They sing, they dance, they aim to shoot a president

July 16, 2008|Louise Kennedy, Globe Staff

We're in the middle of a presidential campaign, the argument goes, and it's anxiety-provoking enough that the Secret Service started guarding Barack Obama earlier than any other candidate. Why on earth would a theater stage "Assassins" right now?

But people asked the same question when Stephen Sondheim and John Weidman's dark musical first opened in 1991, during the Gulf War. So maybe the question is: When, exactly, would be a good time to stage a musical about killing presidents?

But I think that's the wrong question. People can write shows about anything they want, and companies can stage whatever shows they like. The question they do have to answer is a simple one: What's the point?
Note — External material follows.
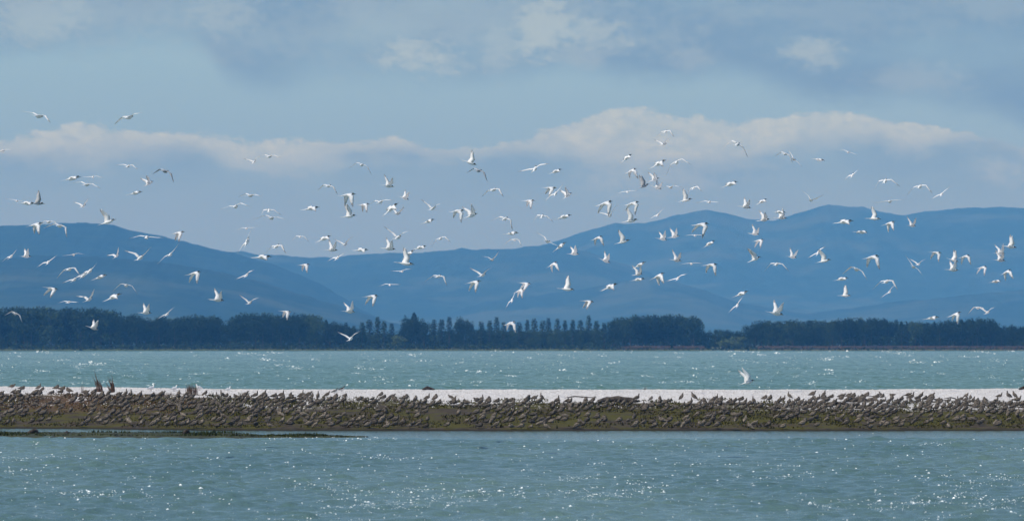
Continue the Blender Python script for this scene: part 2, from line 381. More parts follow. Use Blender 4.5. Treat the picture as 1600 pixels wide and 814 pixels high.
# ------------------------------------------------------------------ low plants and shells on the bar
def leaf_mat(name, c1, c2, sc=2.0):
    return mat(name, lambda t: pbsdf(t, t.mix(t.ss(t.noise(geopos(t), sc, 4, .6), .3, .7), c1, c2), .85, .1))
M_plant = leaf_mat('glasswort', (.022, .021, .006), (.078, .070, .018), 1.5)
M_plantred = leaf_mat('glasswort_red', (.06, .032, .018), (.13, .08, .04), 1.2)
M_dry = leaf_mat('dry_stalk', (.05, .03, .022), (.12, .075, .055), 6)
def plants():
    n = 36000; u = rng.uniform(-.105, .105, n); t = rng.uniform(.8, 26, n) ** 1.0
    px = 800 + u * FPX; d = shore(px) + t; x = u * d; z = bar_z(x, d)
    keep = (fbm(x * .8, d * .4, 31, 3) > .44) & (z < np.where(px > 640, .98, 1.12) + .35 * fbm(x * .3, d * .2, 12, 2) + .2 * (px < 350))
    x, d, z, px = x[keep], d[keep], z[keep], px[keep]; n = len(x)
    h = rng.uniform(.04, .11, n) * np.where(rng.random(n) < .05, 1.8, 1); r = rng.uniform(.02, .06, n); a = rng.uniform(0, 6.28, n)
    V_ = np.zeros((n, 3, 3)); V_[:, 0] = np.stack([x - r * np.cos(a), d - r * np.sin(a), z - .01], 1); V_[:, 1] = np.stack([x + r * np.cos(a), d + r * np.sin(a), z - .01], 1)
    V_[:, 2] = np.stack([x + rng.normal(0, .04, n), d + rng.normal(0, .04, n), z + h], 1)
    fm = ((px < 330) & (z > .6) & (rng.random(n) < .7)).astype(int)
    return big_mesh('saltmarsh_plants', V_.reshape(-1, 3), np.arange(3 * n).reshape(n, 3), [M_plant, M_plantred], fm, False)
tag(link('saltmarsh_plants', plants()), 'low olive and reddish saltmarsh plants covering the slope of the bank', 'ground cover', kind='stuff')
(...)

In this case, for example, why does Sondheim write some clever, complex music that draws on a whole range of American styles - from blues to Sousa to light rock - about nine people who tried, some of them successfully, to shoot a president? And why does Company One, which is giving the show a spare but solid production at the Boston Center for the Arts, ask us to spend 90 minutes in a dark room with these obsessive killers?

For Sondheim fanatics, the answer is obvious: It's the music, stupid. And Company One gives the music its due, with a small but excellent band conducted by José Delgado and some very accomplished young singers. It seems strange that all of them are miked - this is a pretty small space, after all - but Aaron Mack's sound design is unobtrusive, and the voices generally blend well.

The singers mesh especially in the big opening number, "Everybody's Got the Right," in the truly weird rock ballad "Unworthy of Your Love" (sung by John Hinckley Jr. and Lynette "Squeaky" Fromme to the absent Jodie Foster and Charles Manson, respectively), and in the dissonant, dyspeptic "Another National Anthem" that brings the show to its climax.

Nik Walker, as the Balladeer, is particularly strong and charismatic. As John Wilkes Booth, meanwhile, David DaCosta has a fetchingly crazy gleam in his eye. Though his singing occasionally escalates into yelling, mostly he keeps the passion tuned to the right pitch.

And Shawn LaCount directs the entire cast with focus and contained intensity. Even the cruel-silly tone of much of Weidman's book - the ridiculous scene, say, in which Squeaky and fellow failed Ford assassin Sara Jane Moore take target practice with a bucket of fried chicken - here at least feels intentional, if not intelligent.